→ WHAT YOU NEED TO DO
Restate, exactly and only, the lines from the first through the line containing "wall', 'scrub', kind='stuff')".

→ STORED DATA
########################################

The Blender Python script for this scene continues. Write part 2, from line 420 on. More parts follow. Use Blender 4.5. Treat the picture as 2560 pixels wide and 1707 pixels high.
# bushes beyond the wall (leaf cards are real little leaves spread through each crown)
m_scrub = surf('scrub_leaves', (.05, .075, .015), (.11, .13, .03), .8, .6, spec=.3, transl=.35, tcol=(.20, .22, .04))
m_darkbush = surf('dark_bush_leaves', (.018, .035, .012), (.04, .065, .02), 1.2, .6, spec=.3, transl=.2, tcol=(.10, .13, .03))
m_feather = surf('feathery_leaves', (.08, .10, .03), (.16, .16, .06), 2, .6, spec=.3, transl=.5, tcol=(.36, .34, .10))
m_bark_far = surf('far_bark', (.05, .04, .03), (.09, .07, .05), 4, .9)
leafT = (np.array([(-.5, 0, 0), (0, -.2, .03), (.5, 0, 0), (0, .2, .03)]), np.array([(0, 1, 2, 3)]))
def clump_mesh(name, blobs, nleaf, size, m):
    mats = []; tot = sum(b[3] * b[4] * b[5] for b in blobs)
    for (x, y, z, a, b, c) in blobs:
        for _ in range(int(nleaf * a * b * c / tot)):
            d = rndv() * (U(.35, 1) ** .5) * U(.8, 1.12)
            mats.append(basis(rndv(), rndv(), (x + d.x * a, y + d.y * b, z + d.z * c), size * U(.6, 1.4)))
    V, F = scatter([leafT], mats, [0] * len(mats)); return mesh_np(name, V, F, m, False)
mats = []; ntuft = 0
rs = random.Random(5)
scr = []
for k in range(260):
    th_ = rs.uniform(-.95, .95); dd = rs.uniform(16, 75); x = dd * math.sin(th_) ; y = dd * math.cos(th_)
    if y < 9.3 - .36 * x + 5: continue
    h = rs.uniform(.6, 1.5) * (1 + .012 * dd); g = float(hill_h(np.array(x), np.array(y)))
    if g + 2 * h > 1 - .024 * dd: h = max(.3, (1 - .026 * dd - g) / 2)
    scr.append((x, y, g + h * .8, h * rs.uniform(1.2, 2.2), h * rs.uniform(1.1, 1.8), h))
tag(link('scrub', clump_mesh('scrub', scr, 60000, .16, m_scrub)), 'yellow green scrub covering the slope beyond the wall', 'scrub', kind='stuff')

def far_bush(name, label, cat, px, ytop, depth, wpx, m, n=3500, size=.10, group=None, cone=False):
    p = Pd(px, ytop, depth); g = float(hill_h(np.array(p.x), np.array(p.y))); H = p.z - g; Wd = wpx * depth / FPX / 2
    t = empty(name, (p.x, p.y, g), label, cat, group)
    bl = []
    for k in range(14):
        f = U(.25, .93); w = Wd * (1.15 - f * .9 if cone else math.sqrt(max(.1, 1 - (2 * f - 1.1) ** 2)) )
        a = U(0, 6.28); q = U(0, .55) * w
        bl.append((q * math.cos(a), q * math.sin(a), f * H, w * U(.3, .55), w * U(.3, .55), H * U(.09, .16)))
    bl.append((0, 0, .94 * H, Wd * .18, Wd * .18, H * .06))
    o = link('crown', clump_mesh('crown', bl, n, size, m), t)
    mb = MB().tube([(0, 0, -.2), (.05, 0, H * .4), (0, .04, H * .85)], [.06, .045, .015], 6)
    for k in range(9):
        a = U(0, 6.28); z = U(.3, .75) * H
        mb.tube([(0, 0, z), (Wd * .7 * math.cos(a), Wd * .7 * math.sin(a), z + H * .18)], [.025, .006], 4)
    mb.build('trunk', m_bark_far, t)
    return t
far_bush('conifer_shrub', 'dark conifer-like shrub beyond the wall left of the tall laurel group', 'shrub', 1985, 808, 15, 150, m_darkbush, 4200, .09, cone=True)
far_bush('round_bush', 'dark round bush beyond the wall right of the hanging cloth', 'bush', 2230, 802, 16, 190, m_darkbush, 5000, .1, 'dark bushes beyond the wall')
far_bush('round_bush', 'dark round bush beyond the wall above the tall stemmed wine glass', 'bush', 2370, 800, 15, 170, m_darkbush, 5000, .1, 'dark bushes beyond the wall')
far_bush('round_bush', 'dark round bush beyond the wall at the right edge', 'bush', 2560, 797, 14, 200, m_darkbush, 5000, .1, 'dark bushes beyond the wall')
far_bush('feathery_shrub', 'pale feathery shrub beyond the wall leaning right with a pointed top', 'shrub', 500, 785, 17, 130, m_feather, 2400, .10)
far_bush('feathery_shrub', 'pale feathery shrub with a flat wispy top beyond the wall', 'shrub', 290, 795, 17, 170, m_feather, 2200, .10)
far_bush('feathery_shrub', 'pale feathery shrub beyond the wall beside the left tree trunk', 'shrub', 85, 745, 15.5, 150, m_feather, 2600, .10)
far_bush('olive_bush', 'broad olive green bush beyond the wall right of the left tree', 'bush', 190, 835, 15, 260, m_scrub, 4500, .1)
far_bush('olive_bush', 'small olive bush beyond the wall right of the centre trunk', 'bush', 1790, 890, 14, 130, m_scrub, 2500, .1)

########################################

→ OUTPUT OF THE EXERCISE
The Blender Python script for this scene continues. Write part 2, from line 420 on. More parts follow. Use Blender 4.5. Treat the picture as 2560 pixels wide and 1707 pixels high.
# bushes beyond the wall (leaf cards are real little leaves spread through each crown)
m_scrub = surf('scrub_leaves', (.05, .075, .015), (.11, .13, .03), .8, .6, spec=.3, transl=.35, tcol=(.20, .22, .04))
m_darkbush = surf('dark_bush_leaves', (.018, .035, .012), (.04, .065, .02), 1.2, .6, spec=.3, transl=.2, tcol=(.10, .13, .03))
m_feather = surf('feathery_leaves', (.08, .10, .03), (.16, .16, .06), 2, .6, spec=.3, transl=.5, tcol=(.36, .34, .10))
m_bark_far = surf('far_bark', (.05, .04, .03), (.09, .07, .05), 4, .9)
leafT = (np.array([(-.5, 0, 0), (0, -.2, .03), (.5, 0, 0), (0, .2, .03)]), np.array([(0, 1, 2, 3)]))
def clump_mesh(name, blobs, nleaf, size, m):
    mats = []; tot = sum(b[3] * b[4] * b[5] for b in blobs)
    for (x, y, z, a, b, c) in blobs:
        for _ in range(int(nleaf * a * b * c / tot)):
            d = rndv() * (U(.35, 1) ** .5) * U(.8, 1.12)
            mats.append(basis(rndv(), rndv(), (x + d.x * a, y + d.y * b, z + d.z * c), size * U(.6, 1.4)))
    V, F = scatter([leafT], mats, [0] * len(mats)); return mesh_np(name, V, F, m, False)
mats = []; ntuft = 0
rs = random.Random(5)
scr = []
for k in range(260):
    th_ = rs.uniform(-.95, .95); dd = rs.uniform(16, 75); x = dd * math.sin(th_) ; y = dd * math.cos(th_)
    if y < 9.3 - .36 * x + 5: continue
    h = rs.uniform(.6, 1.5) * (1 + .012 * dd); g = float(hill_h(np.array(x), np.array(y)))
    if g + 2 * h > 1 - .024 * dd: h = max(.3, (1 - .026 * dd - g) / 2)
    scr.append((x, y, g + h * .8, h * rs.uniform(1.2, 2.2), h * rs.uniform(1.1, 1.8), h))
tag(link('scrub', clump_mesh('scrub', scr, 60000, .16, m_scrub)), 'yellow green scrub covering the slope beyond the wall', 'scrub', kind='stuff')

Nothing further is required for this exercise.